His paintings were exhibited in London, Freiburg, Porto, at the Italian Cultural Institutes in Lyon, Lisbon and Brussels, and finally in Tokyo. New Japanese exhibitions took place again in 1998 in Yokohama, and in 1999 and 2001 in Tokyo.

Those were the years in which the masque of Pulcinella, interpreted as a universal human archetype, began to appear in his paintings. In the same years, he tackled the themes of the Characters struggling against their own shadow, of Labyrinths and of Mysterious Cages. In the late 1990s, he was inspired by the myth of Atlantis.

In 2002 the Superintendence of Cultural Heritage of Salerno sponsored an anthological exhibition of his work in Ravello, where his paintings were exhibited again with Luzzati in 2005.

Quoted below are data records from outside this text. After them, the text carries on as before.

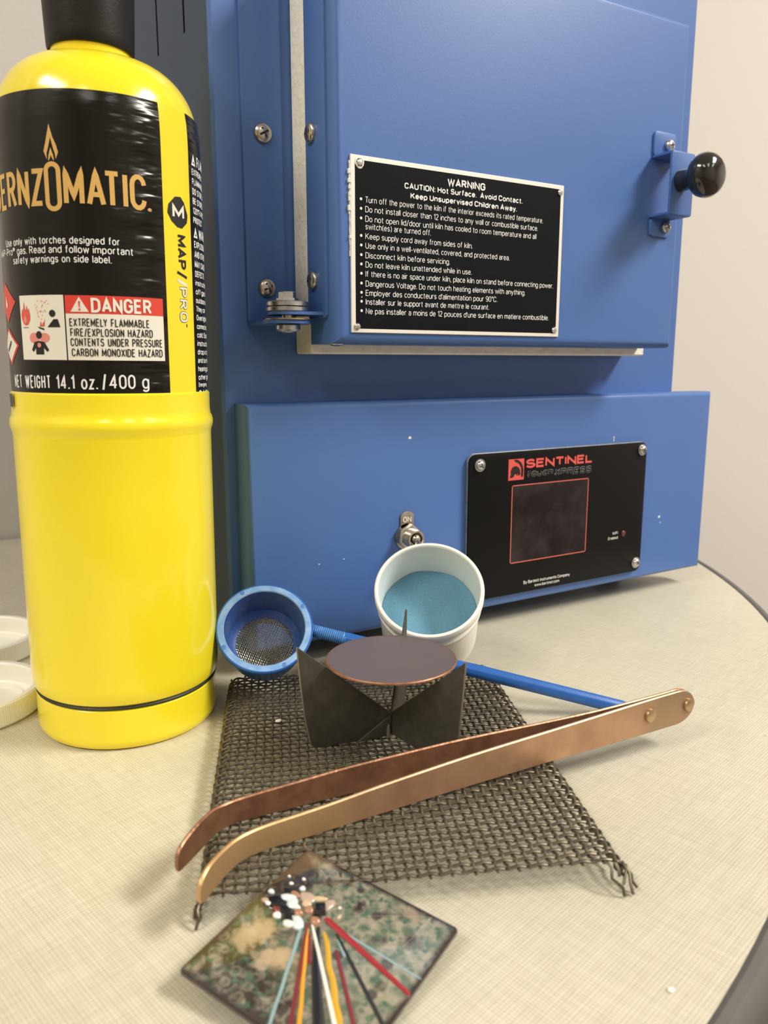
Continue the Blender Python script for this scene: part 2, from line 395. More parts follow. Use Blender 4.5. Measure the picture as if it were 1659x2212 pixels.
# ------------------------------------------------------------------ lettering: a small condensed grotesque drawn with strokes
def _arc(cx, cy, rx, ry, a0, a1, n=7):
    return [(cx + rx * math.cos(math.radians(a0 + (a1 - a0) * k / n)), cy + ry * math.sin(math.radians(a0 + (a1 - a0) * k / n))) for k in range(n + 1)]
def _oval(x0, x1, y0, y1, k=.3):
    r = (x1 - x0) / 2; ry = (y1 - y0) * k; c = (x0 + x1) / 2
    return _arc(c, y1 - ry, r, ry, 0, 180, 9) + _arc(c, y0 + ry, r, ry, 180, 360, 9) + [(x1, y1 - ry)]
XH = .71
_bowl = _oval(0, .42, 0, XH, .42)
GL = {
    'A': [[(0, 0), (.27, 1), (.54, 0)], [(.09, .30), (.45, .30)]],
    'B': [[(0, 0), (0, 1), (.26, 1)] + _arc(.26, .77, .20, .23, 90, -90) + [(0, .54)], [(.26, .54)] + _arc(.27, .27, .23, .27, 90, -90) + [(0, 0)]],
    'C': [_arc(.25, .72, .25, .28, 5, 180) + _arc(.25, .28, .25, .28, 180, 355)],
    'D': [[(0, 0), (0, 1), (.22, 1)] + _arc(.22, .68, .28, .32, 90, 0) + _arc(.22, .32, .28, .32, 0, -90) + [(0, 0)]],
    'E': [[(.43, 1), (0, 1), (0, 0), (.43, 0)], [(0, .53), (.38, .53)]],
    'F': [[(.42, 1), (0, 1), (0, 0)], [(0, .50), (.37, .50)]],
    'G': [_arc(.25, .72, .25, .28, 5, 180) + _arc(.25, .28, .25, .28, 180, 360) + [(.50, .50), (.28, .50)]],
    'H': [[(0, 0), (0, 1)], [(.50, 0), (.50, 1)], [(0, .53), (.50, .53)]],
    'I': [[(0, 0), (0, 1)]],
    'J': [[(.36, 1), (.36, .24)] + _arc(.18, .24, .18, .24, 0, -180)],
    'K': [[(0, 0), (0, 1)], [(.50, 1), (.02, .42)], [(.17, .60), (.52, 0)]],
    'L': [[(0, 1), (0, 0), (.40, 0)]],
    'M': [[(0, 0), (0, 1), (.31, .22), (.62, 1), (.62, 0)]],
    'N': [[(0, 0), (0, 1), (.50, 0), (.50, 1)]],
    'O': [_oval(0, .52, 0, 1, .30)],
    'P': [[(0, 0), (0, 1), (.24, 1)] + _arc(.24, .74, .24, .26, 90, -90) + [(0, .48)]],
    'Q': [_oval(0, .52, 0, 1, .30), [(.30, .24), (.54, -.05)]],
    'R': [[(0, 0), (0, 1), (.24, 1)] + _arc(.24, .75, .23, .25, 90, -90) + [(0, .50)], [(.24, .50), (.49, 0)]],
    'S': [_arc(.24, .75, .23, .25, 15, 250) + _arc(.24, .26, .25, .26, 70, -165)],
    'T': [[(0, 1), (.48, 1)], [(.24, 1), (.24, 0)]],
    'U': [[(0, 1), (0, .27)] + _arc(.25, .27, .25, .27, 180, 360) + [(.50, 1)]],
    'V': [[(0, 1), (.26, 0), (.52, 1)]],
    'W': [[(0, 1), (.19, 0), (.38, .92), (.57, 0), (.76, 1)]],
    'X': [[(0, 0), (.50, 1)], [(0, 1), (.50, 0)]],
    'Y': [[(0, 1), (.25, .46), (.50, 1)], [(.25, .46), (.25, 0)]],
    'Z': [[(0, 1), (.46, 1), (0, 0), (.46, 0)]],
    '0': [_oval(0, .42, 0, 1, .30)], '1': [[(0, .78), (.18, 1), (.18, 0)]],
    '2': [_arc(.21, .75, .21, .25, 165, -20) + [(0, 0), (.42, 0)]],
    '3': [_arc(.20, .76, .19, .24, 160, -90) + _arc(.20, .26, .22, .26, 90, -160)],
    '4': [[(.45, .26), (0, .26), (.32, 1), (.32, 0)]],
    '5': [[(.38, 1), (.06, 1), (.03, .52)] + _arc(.20, .32, .21, .32, 130, -150)],
    '7': [[(0, 1), (.42, 1), (.14, 0)]],
    '9': [_oval(0, .42, .40, 1, .42), [(.42, .70)] + _arc(.20, .30, .22, .30, 0, -140)],
    'a': [_arc(.19, .53, .18, .18, 165, 0) + [(.37, .02)], [(.37, .42), (.18, .40)] + _arc(.17, .20, .17, .20, 95, 270) + [(.28, .03), (.37, .14)]],
    'b': [[(0, 1), (0, 0)], _bowl], 'c': [_arc(.21, .355, .21, .355, 40, 320, 12)],
    'd': [[(.42, 1), (.42, 0)], _bowl], 'e': [[(.01, .37), (.42, .37)] + _arc(.21, .355, .21, .355, 8, 325, 14)],
    'f': [_arc(.23, .86, .13, .14, 75, 180) + [(.10, 0)], [(0, XH), (.25, XH)]],
    'g': [_bowl, [(.42, XH), (.42, -.08)] + _arc(.21, -.08, .21, .18, 0, -155)],
    'h': [[(0, 1), (0, 0)], _arc(.20, .49, .20, .22, 180, 0) + [(.40, 0)]],
    'i': [[(0, 0), (0, XH)], [(0, .91), (0, 1.02)]], 'j': [[(.08, XH), (.08, -.14), (0, -.26)], [(.08, .91), (.08, 1.02)]],
    'k': [[(0, 0), (0, 1)], [(.37, XH), (.02, .28)], [(.14, .44), (.39, 0)]], 'l': [[(0, 0), (0, 1)]],
    'm': [[(0, 0), (0, XH)], _arc(.16, .50, .16, .21, 180, 0) + [(.32, 0)], _arc(.48, .50, .16, .21, 180, 0) + [(.64, 0)]],
    'n': [[(0, 0), (0, XH)], _arc(.20, .49, .20, .22, 180, 0) + [(.40, 0)]], 'o': [_bowl],
    'p': [[(0, XH), (0, -.28)], _bowl], 'q': [[(.42, XH), (.42, -.28)], _bowl],
    'r': [[(0, 0), (0, XH)], _arc(.19, .47, .19, .24, 180, 80)],
    's': [_arc(.18, .53, .17, .18, 15, 255) + _arc(.18, .18, .18, .18, 75, -165)],
    't': [[(.10, .93), (.10, .14)] + _arc(.21, .14, .11, .14, 180, 285), [(0, XH), (.25, XH)]],
    'u': [[(0, XH), (0, .22)] + _arc(.20, .22, .20, .22, 180, 360), [(.40, XH), (.40, 0)]],
    'v': [[(0, XH), (.20, 0), (.40, XH)]], 'w': [[(0, XH), (.15, 0), (.30, .66), (.45, 0), (.60, XH)]],
    'x': [[(0, 0), (.38, XH)], [(0, XH), (.38, 0)]], 'y': [[(0, XH), (.20, .02)], [(.40, XH), (.17, -.18), (.04, -.27)]], 'z': [[(0, XH), (.36, XH), (0, 0), (.36, 0)]],
    '.': [[(0, -.03), (0, .08)]], ',': [[(.03, .08), (.03, -.03), (0, -.16)]], ':': [[(0, 0), (0, .10)], [(0, .58), (0, .68)]],
    '-': [[(0, .36), (.24, .36)]], '/': [[(0, -.08), (.30, 1.06)]], "'": [[(0, 1), (0, .72)]],
    '(': [_arc(.30, .42, .30, .66, 125, 235)], ')': [_arc(-.12, .42, .30, .66, 55, -55)],
    '\u00b0': [_oval(0, .18, .76, 1, .5)], '\u00ae': [_oval(0, .36, .60, 1, .5), [(.12, .70), (.12, .90), (.24, .86), (.12, .80)]],
    '\u26a0': [[(0, 0), (.42, .98), (.84, 0), (0, 0), (.2, .3)], [(.42, .30), (.42, .62)], [(.42, .10), (.42, .16)]],
}
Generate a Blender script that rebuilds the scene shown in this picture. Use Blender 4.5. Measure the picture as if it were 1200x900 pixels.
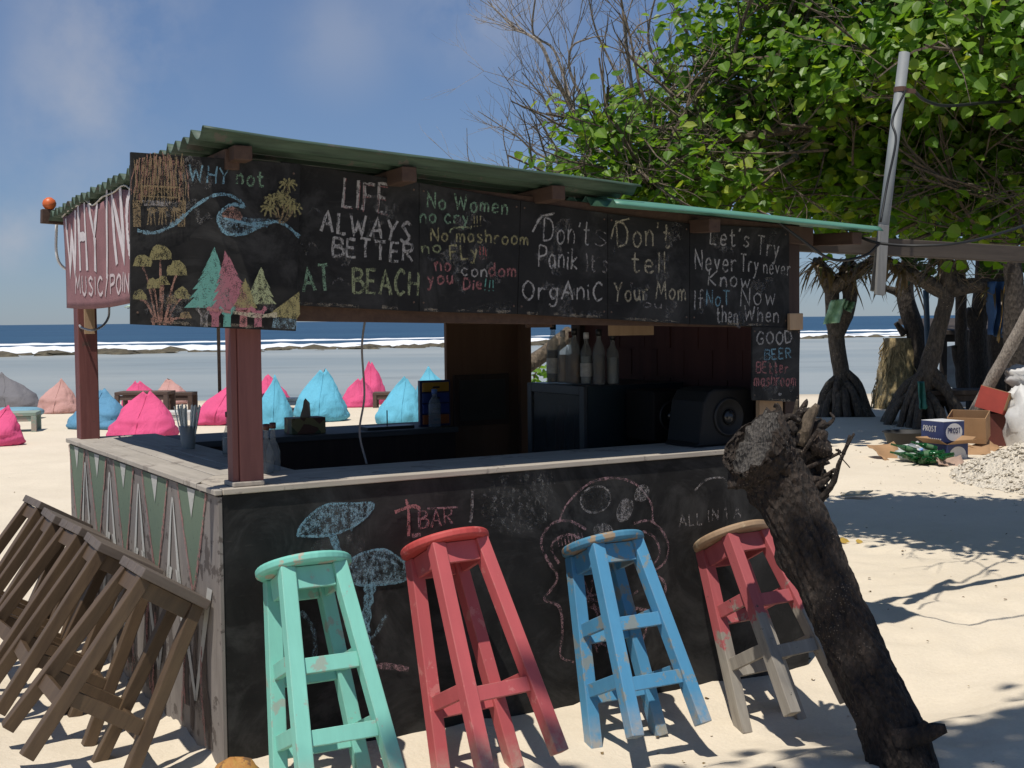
import bpy, math, random
import numpy as np
from mathutils import Vector, Matrix, noise as mn

for o in list(bpy.data.objects): bpy.data.objects.remove(o)
S = bpy.context.scene
COL = S.collection
R = math.radians

# ---------------------------------------------------------------- camera, sky, sun, exposure
F, H = 1500.0, 1.55
PITCH = math.atan((450 - 374.5) / F); ROLL = math.atan(0.0105)
cam_d = bpy.data.cameras.new('camera'); cam = bpy.data.objects.new('camera', cam_d); COL.objects.link(cam)
cam_d.sensor_width = 36; cam_d.lens = 36 * F / 1200; cam_d.clip_end = 20000; cam_d.clip_start = 0.05
cam.matrix_world = Matrix.Translation((0, 0, H)) @ Matrix.Rotation(R(90) - PITCH, 4, 'X') @ Matrix.Rotation(-ROLL, 4, 'Z')
S.camera = cam

SHX, SHY = 0.207, 0.356                       # how far a shadow moves per metre of height
sun_el = math.atan(1 / math.hypot(SHX, SHY)); sun_az = math.atan2(-SHX, -SHY)
W = bpy.data.worlds.new('World'); S.world = W; W.use_nodes = True
wn = W.node_tree.nodes; wl = W.node_tree.links; wn.clear()
wo = wn.new('ShaderNodeOutputWorld'); bg = wn.new('ShaderNodeBackground'); sky = wn.new('ShaderNodeTexSky')
sky.sky_type = 'NISHITA'; sky.sun_disc = False; sky.sun_elevation = sun_el; sky.sun_rotation = sun_az
sky.air_density = 1.0; sky.dust_density = 0.1; sky.ozone_density = 1.5; sky.altitude = 0
bg.inputs['Strength'].default_value = 0.055
tint = wn.new('ShaderNodeMix'); tint.data_type = 'RGBA'; tint.blend_type = 'MULTIPLY'; tint.inputs[0].default_value = 1
tint.inputs[7].default_value = (0.76, 0.93, 1.22, 1)
wl.new(sky.outputs[0], tint.inputs[6])
# a few soft clouds, each round its own direction
hz = wn.new('ShaderNodeMix'); hz.data_type = 'RGBA'; hz.inputs[0].default_value = .38; hz.inputs[7].default_value = (3.05, 4.4, 7.2, 1); wl.new(tint.outputs[2], hz.inputs[6])   # thin even haze
tc = wn.new('ShaderNodeTexCoord'); last = hz.outputs[2]
cn = wn.new('ShaderNodeTexNoise'); cn.inputs['Scale'].default_value = 9; cn.inputs['Detail'].default_value = 6; cn.inputs['Roughness'].default_value = .55
wl.new(tc.outputs['Generated'], cn.inputs['Vector'])
for (dx, dz, rad, amt) in ((-.30, .25, .11, .6), (-.02, .26, .09, .75), (-.39, .07, .035, .8), (-.13, .22, .07, .3), (-.33, .17, .09, .35), (-.36, .11, .12, .25)):
    v = Vector((dx, 1, dz)).normalized()
    ds = wn.new('ShaderNodeVectorMath'); ds.operation = 'DISTANCE'; ds.inputs[1].default_value = v
    wl.new(tc.outputs['Generated'], ds.inputs[0])
    mr = wn.new('ShaderNodeMapRange'); mr.interpolation_type = 'SMOOTHSTEP'
    mr.inputs[1].default_value = rad; mr.inputs[2].default_value = 0; mr.inputs[3].default_value = 0; mr.inputs[4].default_value = 1
    wl.new(ds.outputs['Value'], mr.inputs[0])
    nr = wn.new('ShaderNodeMapRange'); nr.inputs[1].default_value = .36; nr.inputs[2].default_value = .62; nr.inputs[3].default_value = 0; nr.inputs[4].default_value = amt
    wl.new(cn.outputs[0], nr.inputs[0])
    mu = wn.new('ShaderNodeMath'); mu.operation = 'MULTIPLY'; wl.new(mr.outputs[0], mu.inputs[0]); wl.new(nr.outputs[0], mu.inputs[1])
    mx = wn.new('ShaderNodeMix'); mx.data_type = 'RGBA'; mx.inputs[7].default_value = (7.2, 7.4, 8.2, 1)
    wl.new(mu.outputs[0], mx.inputs[0]); wl.new(last, mx.inputs[6]); last = mx.outputs[2]
wl.new(last, bg.inputs[0]); wl.new(bg.outputs[0], wo.inputs[0])

sd = bpy.data.lights.new('sun', 'SUN'); sun = bpy.data.objects.new('sun', sd); COL.objects.link(sun)
sd.energy = 4.0; sd.angle = R(0.55); sd.color = (1, .945, .86)
sun.rotation_euler = Vector((SHX, SHY, -1)).to_track_quat('-Z', 'Y').to_euler(); sun.location = (0, 0, 30)
vs = S.view_settings; vs.view_transform = 'Standard'; vs.look = 'None'; vs.gamma = 1; vs.use_curve_mapping = False
vs.exposure = 0.22
S.cycles.max_bounces = 8; S.cycles.transparent_max_bounces = 16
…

In 2012 he is invited by the Panorama Museum to present some works at the group show Dopo de Chirico, dedicated to contemporary Italian metaphysical painting.

Afterwards came a period of secluded work in which he tackled the theme of Invisible Cities.

His solo exhibitions are now increasingly rare, according to an aspiration to a reserved silence and a rejection of the current spectacularizing and business planning of art.
He is an artist whose works, generally restrained in size and often built on the golden section, have been likened by critics to the modes of Magic Realism.